Как мы помним, Камю в «Бунтующем человеке» исходит из понятия жизни как высшего блага, то есть из той же самой мировоззренческой предпосылки, которую он отстаивал еще во времена «Постороннего» и «Мифа о Сизифе», хотя и делал из нее совершенно иные выводы, чем теперь. Тогда из этого понятия выводилось «право» человека на убийство «другого», теперь из этого понятия выводится, наоборот, отсутствие у человека такого права, поскольку каждый сам имеет право на свою жизнь и только он волен распоряжаться ею по своему усмотрению. Иначе говоря, если раньше из этого понятия выводился «брутальный» (ницшеанский) вариант философии жизни, то теперь из него выводится иной — либеральный вариант той же философии, родственный, скажем, зиммелевскому или бергсоновскому. Суть же, однако, в том, что из понятия жизни, взятой в ее камюсовском понимании, невозможно вывести никакого (понятия) права: ни моего права на собственную жизнь (исключающую мои притязания на жизнь «другого»), ни моего права на жизнь «другого» (ставящего, в свою очередь, под вопрос мое собственное право на свою жизнь, которой я должен постоянно рисковать, зная, что и «другой», в свою очередь, может
248
претендовать на мою жизнь). В этом вопросе был более прав Ницше, полагавший, что понятие «жизни», взятой чисто формально, находится «по ту сторону» права точно так же, как и «по ту сторону» добра и зла. Сила, мощь каждой индивидуальной жизни — это и есть, по убеждению философа, «право» этой жизни. Сколько ей удается захватить, тем она и обладает «по праву». Схема, которую Сартр положил в основу своей теории межчеловеческих взаимоотношений [13].
Камю же, делая в своем «Бунтующем человеке» вывод о том, что каждый имеет право на собственную жизнь, поскольку он есть единичное проявление этой жизни, совершал неправомерный скачок из «космической» сферы в область морально-правовую, не подумав об опосредствующем звене. Принцип «Не убий!», обретенный им на путях нравственных раздумий, подводящих моральные итоги второй мировой войны, Камю пытается соединить с принципом жизни, имеющим здесь ницшеанские истоки и взятым именно в ницшеанском понимании. Вот и получился комический силлогизм: жизнь абсурдна (и в каждом данном случае хочет лишь увеличения своей мощи), а потому... люди, эти живые существа, не должны убивать друг друга.
Тут и началась знаменитая «бухгалтерия «Камю», которая, ни в коей мере не подвергая сомнению сам принцип «Не убий!», убедительнейшим образом свидетельствовала о том, что основополагающий постулат философии жизни никак не годится для его метафизического оправдания, апеллирующего к человеческому разуму.
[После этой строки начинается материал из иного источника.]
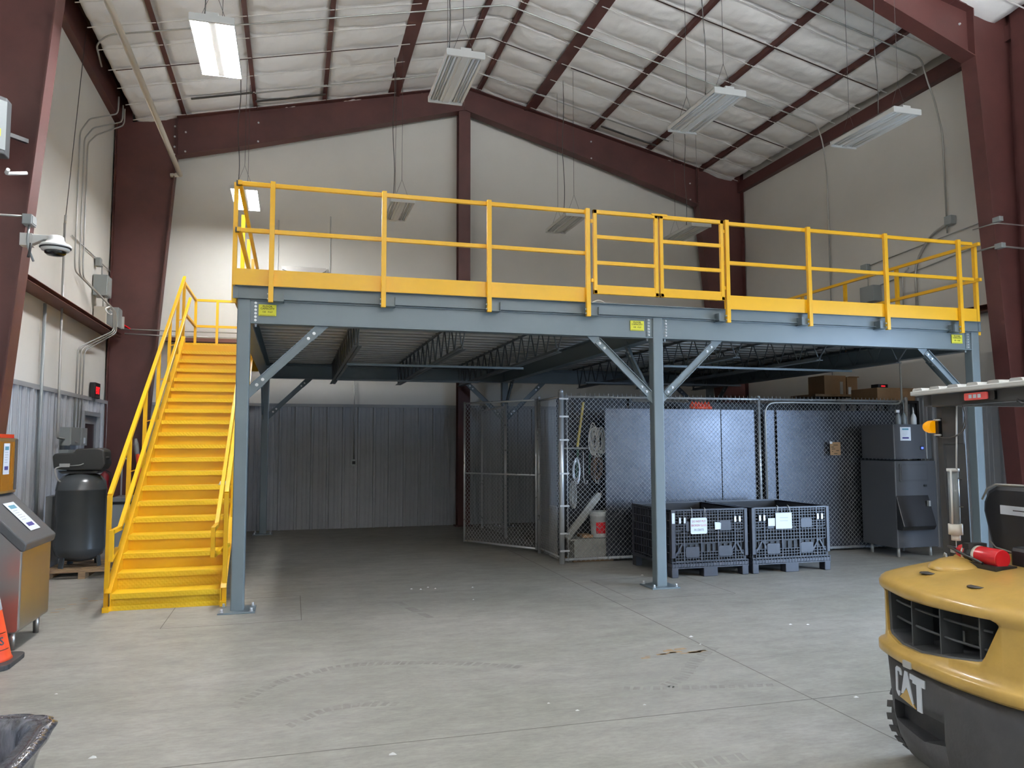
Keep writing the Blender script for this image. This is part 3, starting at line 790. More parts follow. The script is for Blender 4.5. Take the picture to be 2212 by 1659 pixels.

В «Мифе о Сизифе» право на убийство «другого» если и не выводится из права «я» на самоубийство, то, так сказать, «коррелируется» с ним. Во всяком случае, право «я» на самоубийство предстает как нечто первичное, а право на убийство «другого» как что-то производное, акцидентальное. Это не случайно. Ведь, как пишет автор «Мифа о Сизифе»: «Есть лишь одна поистине важная философская проблема — проблема самоубийства» [14], следовательно, все другие производны от нее. В жизни, если верить этому философскому эссе, столько бессмысленного страдания, что становится непонятно, почему человек все-таки живет, а не кончает с собой. И если он тем не менее живет, то только, как говорится, «из самолюбия» — из гордости, чтобы бросить вызов судьбе, обрекшей человека на бессмысленные несчастья и невзгоды. И если при этом он невзначай убьет кого-либо «другого», так ведь и самому ему жизнь не доставляет особой радости. Она не стоит и ломаного гроша, чтобы имело смысл поднимать шум из-за чьей-то приконченной жизни.